Pam over at Advertising For Love (a very fun blog, by the way - well worth your time to pop over there and read a few posts) recently mentioned Wanted-Correspondence: Women's Letters to a Union Soldier. When I followed her link, I was fascinated and knew I just had to get my own copy of this book.
(Note to self: Add this book to Christmas list. Highlight. Tape list to husband's forehead.)
During the Civil War, Union soldier Lewis Lybarger placed an ad in a newspaper, looking for correspondents. Over 150 women wrote to him! He carried their letters for the three years he was in the military. 100 years later, the letters were discovered in an attic trunk, and eventually became the basis of this book.
There is something about letters that has always caught my imagination. I once wrote to a friend that writing a letter was like sending a piece of yourself off into limbo. You write it, thinking of the person you are writing to, imagining his reactions, but with no real idea how your words will be received.

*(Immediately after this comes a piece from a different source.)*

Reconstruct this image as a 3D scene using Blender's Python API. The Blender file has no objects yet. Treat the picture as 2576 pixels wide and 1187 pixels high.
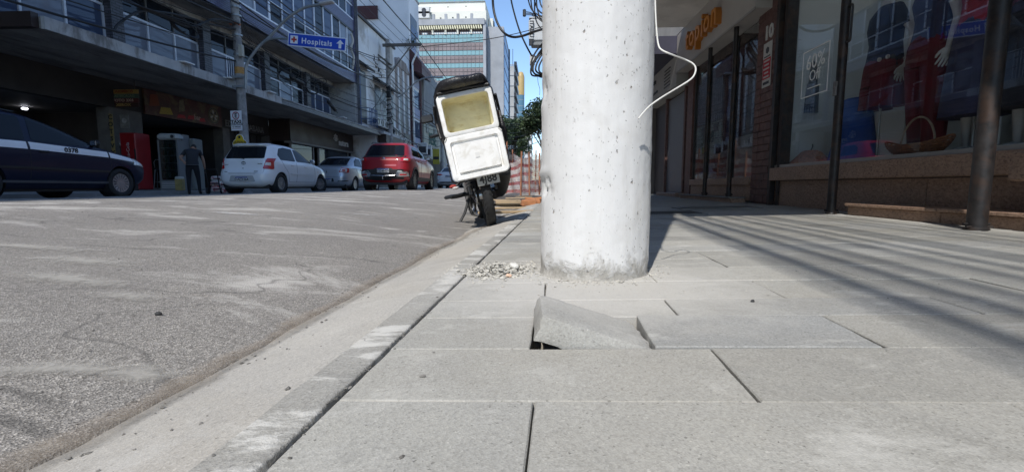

Sometimes you aren't even sure if the letter even got there.
And here are 150 women, writing to the same man. Did he write back to any of them? Why did they write to him? What were they hoping for? Romance? Moral support for a lonely soldier? Was he taking the place of a loved one who was beyond letters?
I want to find out.
Book: Wanted - Correspondence: Women's Letters to a Union Soldier, edited by Nancy L. Rhoades and Lucy E. Bailey
3 comments:
It's now on my Christmas wish list :) Thanks!! Have you ever read Angle of Repose? It doesn't focus solely on letter writing, but it's definitely a strong theme. Plus Wallace Stegner is one of my favorite authors!
If that man were alive today we'd probably think he was a jerk... or a womanizer. Like one of those men who has wives spread out all over the place and none of them knows about each other.
But I admit a romantic fascination.
Have you read 84 Charing Cross Road?
It's good... also it's a really quick read.
Very intriguing. Will have to check it out.